Though the Protestant church had meanwhile been established in Ireland, the great bulk of the people continued to be Roman Catholics. The native rudeness of the people and their chiefs, and the discontent occasioned by what was considered as a foreign church establishment, rendered the country turbulent and difficult to govern. Sir John Perrot, the deputy, proposed to improve the country by public works and English laws; but it was thought injurious to England to improve the condition of Ireland. A series of rebellions under chiefs named O’Neill was the consequence, and the English government was maintained with great difficulty, and at an enormous expense. The rebellion of Hugh O’Neill, Earl of Tyrone, was particularly formidable. The English officers were at first unsuccessful, and met with some serious defeats. In 1599, Tyrone gained so great a victory, that the whole province of Munster declared for him. He then invited the Spaniards to make a descent on Ireland, and join him. The queen sent over her favorite, the Earl of Essex, with 20,000 men; but he did not proceed with vigor, and soon after found it necessary to return to England to justify himself. Next year Tyrone broke the truce he had formed with Essex, overran the whole country, and acted as sovereign of Ireland. If Spain had at this time given him the support he asked, Ireland might have been dissevered from the English crown.

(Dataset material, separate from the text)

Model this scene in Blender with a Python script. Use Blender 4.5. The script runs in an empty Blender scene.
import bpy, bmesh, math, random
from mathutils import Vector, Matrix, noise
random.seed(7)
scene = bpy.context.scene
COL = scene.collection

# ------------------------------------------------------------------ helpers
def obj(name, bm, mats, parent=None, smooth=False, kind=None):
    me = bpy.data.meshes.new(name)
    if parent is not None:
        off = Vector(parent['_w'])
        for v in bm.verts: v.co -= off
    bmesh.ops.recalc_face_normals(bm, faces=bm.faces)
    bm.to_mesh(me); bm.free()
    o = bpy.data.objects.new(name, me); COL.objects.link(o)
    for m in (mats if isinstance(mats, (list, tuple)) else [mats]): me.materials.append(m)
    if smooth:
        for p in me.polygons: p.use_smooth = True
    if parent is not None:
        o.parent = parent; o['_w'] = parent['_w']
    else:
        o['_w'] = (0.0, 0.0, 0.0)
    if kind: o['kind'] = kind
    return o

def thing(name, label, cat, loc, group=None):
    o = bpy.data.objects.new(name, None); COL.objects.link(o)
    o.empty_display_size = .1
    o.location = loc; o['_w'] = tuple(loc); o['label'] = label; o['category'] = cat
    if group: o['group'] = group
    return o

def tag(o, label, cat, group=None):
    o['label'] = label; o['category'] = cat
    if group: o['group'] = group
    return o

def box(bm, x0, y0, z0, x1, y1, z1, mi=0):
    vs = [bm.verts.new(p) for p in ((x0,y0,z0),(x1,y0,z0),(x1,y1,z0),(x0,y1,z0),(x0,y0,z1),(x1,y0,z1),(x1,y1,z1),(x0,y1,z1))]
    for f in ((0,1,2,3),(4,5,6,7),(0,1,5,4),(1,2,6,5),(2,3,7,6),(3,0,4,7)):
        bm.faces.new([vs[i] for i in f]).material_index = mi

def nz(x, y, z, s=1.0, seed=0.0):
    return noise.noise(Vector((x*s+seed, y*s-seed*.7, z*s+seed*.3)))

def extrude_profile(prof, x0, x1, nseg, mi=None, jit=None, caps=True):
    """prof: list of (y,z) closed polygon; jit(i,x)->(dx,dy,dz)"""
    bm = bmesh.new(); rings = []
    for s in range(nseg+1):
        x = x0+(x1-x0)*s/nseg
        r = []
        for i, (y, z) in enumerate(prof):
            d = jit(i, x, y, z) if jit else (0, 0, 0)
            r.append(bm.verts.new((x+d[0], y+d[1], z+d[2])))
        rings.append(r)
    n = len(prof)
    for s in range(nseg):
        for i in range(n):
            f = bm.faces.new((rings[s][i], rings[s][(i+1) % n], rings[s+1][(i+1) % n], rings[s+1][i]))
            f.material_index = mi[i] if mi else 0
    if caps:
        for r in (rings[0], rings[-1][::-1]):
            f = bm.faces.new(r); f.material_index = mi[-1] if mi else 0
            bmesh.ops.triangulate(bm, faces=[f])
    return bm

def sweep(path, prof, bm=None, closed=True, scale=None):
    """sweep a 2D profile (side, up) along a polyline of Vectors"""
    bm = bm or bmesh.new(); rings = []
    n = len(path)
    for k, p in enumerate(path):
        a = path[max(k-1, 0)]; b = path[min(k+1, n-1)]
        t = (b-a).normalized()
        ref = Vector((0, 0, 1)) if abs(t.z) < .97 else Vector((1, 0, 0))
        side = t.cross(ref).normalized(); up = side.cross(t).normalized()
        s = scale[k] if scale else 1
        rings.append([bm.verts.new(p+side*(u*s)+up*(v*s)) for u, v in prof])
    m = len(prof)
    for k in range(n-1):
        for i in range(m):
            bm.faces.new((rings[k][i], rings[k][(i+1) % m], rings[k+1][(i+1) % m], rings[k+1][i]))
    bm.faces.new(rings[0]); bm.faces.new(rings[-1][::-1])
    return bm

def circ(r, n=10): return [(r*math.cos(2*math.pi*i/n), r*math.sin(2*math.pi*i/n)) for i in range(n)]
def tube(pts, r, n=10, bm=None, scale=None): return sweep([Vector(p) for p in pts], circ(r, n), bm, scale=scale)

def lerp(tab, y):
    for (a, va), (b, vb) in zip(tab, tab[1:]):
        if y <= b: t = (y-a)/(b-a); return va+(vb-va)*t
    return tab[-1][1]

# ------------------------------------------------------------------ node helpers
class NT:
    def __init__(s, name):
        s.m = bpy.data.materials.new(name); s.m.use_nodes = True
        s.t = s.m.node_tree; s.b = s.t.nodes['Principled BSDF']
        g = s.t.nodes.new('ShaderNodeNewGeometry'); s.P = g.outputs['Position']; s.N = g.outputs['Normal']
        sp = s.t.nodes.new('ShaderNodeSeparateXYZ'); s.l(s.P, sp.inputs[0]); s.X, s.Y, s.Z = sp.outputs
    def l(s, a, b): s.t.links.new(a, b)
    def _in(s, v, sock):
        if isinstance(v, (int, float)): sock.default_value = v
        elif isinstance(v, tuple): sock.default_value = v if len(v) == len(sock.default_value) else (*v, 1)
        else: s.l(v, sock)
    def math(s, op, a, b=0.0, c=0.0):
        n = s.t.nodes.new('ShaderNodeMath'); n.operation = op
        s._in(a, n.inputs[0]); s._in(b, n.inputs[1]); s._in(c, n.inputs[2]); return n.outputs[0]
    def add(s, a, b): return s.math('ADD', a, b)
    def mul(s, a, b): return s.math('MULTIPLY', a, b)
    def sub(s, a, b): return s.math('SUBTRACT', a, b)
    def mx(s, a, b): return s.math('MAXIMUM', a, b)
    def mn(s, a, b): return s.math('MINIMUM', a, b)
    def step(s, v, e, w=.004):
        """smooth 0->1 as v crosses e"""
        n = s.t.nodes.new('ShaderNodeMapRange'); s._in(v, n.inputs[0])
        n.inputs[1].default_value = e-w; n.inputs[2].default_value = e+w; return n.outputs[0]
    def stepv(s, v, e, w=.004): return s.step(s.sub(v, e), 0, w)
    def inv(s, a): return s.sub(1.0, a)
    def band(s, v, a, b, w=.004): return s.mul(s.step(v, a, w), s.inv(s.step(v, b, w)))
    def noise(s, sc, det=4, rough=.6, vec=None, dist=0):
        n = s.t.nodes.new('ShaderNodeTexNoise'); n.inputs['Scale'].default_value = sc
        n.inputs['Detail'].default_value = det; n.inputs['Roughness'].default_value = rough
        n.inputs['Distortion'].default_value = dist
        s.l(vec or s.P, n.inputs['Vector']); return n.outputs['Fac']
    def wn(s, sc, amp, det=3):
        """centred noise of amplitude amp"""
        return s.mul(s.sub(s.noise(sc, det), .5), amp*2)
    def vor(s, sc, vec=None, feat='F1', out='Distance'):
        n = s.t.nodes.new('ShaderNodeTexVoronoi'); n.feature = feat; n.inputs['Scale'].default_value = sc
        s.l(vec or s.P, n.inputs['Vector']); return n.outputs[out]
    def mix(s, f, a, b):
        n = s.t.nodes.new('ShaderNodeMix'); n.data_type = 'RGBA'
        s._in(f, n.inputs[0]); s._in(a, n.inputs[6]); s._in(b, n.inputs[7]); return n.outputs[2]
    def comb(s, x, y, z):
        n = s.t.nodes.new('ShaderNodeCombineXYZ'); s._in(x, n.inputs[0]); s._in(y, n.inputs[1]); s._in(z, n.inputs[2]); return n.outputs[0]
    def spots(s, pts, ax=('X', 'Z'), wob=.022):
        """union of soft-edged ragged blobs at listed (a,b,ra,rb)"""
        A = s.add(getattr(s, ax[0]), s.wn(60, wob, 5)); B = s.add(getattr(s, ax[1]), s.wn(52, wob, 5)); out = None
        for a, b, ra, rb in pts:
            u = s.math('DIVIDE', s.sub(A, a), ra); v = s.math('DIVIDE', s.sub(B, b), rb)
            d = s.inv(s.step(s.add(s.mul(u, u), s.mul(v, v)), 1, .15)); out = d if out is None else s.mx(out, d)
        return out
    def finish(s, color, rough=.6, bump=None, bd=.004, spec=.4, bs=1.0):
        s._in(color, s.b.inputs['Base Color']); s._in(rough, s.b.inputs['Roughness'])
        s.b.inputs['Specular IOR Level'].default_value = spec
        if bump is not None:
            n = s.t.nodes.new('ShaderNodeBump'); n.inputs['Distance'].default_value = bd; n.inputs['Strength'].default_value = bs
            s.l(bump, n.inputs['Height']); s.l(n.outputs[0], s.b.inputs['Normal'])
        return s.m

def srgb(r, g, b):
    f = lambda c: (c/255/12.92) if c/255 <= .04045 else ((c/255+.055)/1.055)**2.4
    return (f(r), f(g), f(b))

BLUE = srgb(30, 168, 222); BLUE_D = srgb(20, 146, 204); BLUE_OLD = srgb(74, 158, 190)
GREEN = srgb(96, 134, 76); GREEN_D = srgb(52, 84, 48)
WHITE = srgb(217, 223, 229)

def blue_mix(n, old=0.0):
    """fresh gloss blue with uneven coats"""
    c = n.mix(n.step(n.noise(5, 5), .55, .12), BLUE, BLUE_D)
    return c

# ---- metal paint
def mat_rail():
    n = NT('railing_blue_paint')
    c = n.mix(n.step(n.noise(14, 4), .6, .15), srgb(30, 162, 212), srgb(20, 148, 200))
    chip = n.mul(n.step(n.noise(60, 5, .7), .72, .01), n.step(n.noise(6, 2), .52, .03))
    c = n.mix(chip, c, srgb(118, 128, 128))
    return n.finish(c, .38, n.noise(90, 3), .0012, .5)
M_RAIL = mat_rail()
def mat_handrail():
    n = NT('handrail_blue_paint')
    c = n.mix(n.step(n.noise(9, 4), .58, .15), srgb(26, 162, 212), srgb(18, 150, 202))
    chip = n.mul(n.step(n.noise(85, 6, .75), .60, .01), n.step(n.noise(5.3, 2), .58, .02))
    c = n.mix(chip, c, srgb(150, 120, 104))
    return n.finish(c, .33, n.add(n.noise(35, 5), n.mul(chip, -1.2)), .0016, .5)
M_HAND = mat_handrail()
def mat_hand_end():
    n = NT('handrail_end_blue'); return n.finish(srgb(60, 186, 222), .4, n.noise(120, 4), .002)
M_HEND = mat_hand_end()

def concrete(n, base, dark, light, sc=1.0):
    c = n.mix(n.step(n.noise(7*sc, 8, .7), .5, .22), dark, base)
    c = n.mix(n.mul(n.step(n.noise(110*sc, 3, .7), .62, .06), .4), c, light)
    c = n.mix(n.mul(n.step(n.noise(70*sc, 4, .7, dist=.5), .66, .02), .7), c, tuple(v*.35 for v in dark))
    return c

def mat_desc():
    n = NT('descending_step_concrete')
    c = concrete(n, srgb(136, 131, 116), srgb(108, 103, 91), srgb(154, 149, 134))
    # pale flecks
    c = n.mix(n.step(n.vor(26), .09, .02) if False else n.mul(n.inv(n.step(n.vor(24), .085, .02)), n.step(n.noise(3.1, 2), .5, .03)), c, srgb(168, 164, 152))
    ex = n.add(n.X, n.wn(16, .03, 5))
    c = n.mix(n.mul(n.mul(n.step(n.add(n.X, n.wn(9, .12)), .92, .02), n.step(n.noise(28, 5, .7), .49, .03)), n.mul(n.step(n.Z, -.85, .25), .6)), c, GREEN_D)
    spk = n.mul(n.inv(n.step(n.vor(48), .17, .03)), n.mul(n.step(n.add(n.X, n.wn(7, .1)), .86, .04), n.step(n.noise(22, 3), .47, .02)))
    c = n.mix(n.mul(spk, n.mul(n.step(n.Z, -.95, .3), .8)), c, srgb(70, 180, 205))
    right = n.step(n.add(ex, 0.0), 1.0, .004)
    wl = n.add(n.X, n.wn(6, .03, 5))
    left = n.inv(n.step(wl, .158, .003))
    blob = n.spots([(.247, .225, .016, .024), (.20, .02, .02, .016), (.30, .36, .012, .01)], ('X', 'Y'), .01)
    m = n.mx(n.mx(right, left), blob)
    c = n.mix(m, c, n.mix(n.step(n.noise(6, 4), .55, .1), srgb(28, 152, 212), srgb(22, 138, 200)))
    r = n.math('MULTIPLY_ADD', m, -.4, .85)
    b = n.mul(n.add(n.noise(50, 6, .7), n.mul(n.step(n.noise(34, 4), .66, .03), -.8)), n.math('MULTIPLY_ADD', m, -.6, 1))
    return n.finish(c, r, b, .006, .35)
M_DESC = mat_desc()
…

Elizabeth now selected as her deputy for Ireland, Blount, Lord Mountjoy, who was in every respect better fitted than Essex to conduct such a warfare. As a preliminary step, this sagacious officer introduced jealousy and disunion among the Irish chiefs. The very celerity of his movements tended to dispirit the insurgents. In 1601, six thousand Spaniards landed in Kinsale harbor, for the purpose of supporting the Irish. Mountjoy immediately invested the place, and prevented them from acting. Tyrone marched from the south of Ireland to their relief, and was met and overthrown by a much inferior English force, after which Kinsale was surrendered. About the time when Elizabeth died (1603), Tyrone submitted, and Ireland was once more reduced under the authority of the English crown.

CONCLUSION OF THE REIGN OF ELIZABETH.

It is remarkable, that while Elizabeth increased in power and resources, she became more noted for feminine weaknesses. In her early years she had shown a stoicism, and superiority to natural affections, not usually observed in women. But in her old age, she became both volatile and susceptible to an extraordinary degree; so that the hand which she had withheld in her younger days from the noblest princes of Europe, seemed likely to be bestowed in her old age upon some mere court minion. Her favorite in middle life was Robert, Earl of Leicester, a profligate and a trifler. In her latter days she listened to the addresses of the Earl of Essex, a young man of greater courage and better principle, but also headstrong and weak. Essex, who had acquired popularity by several brilliant military enterprises, began at length to assume an insolent superiority over the queen, who was on one occasion so much provoked by his rudeness as to give him a hearty box on the ear. Notwithstanding all his caprices, presumption, and insults, the queen still doatingly forgave him, until he at length attempted to raise an insurrection against her in the streets of London, when he was seized, condemned, and after much hesitation, executed (February 25, 1601).

Elizabeth, in at last ordering the execution of Essex, had acted upon her usual principle of sacrificing her feelings to what was necessary for the public cause; but in this effort, made in the sixty-eighth year of her age, she had miscalculated the real strength of her nature. She was observed from that time to decline gradually in health and spirits.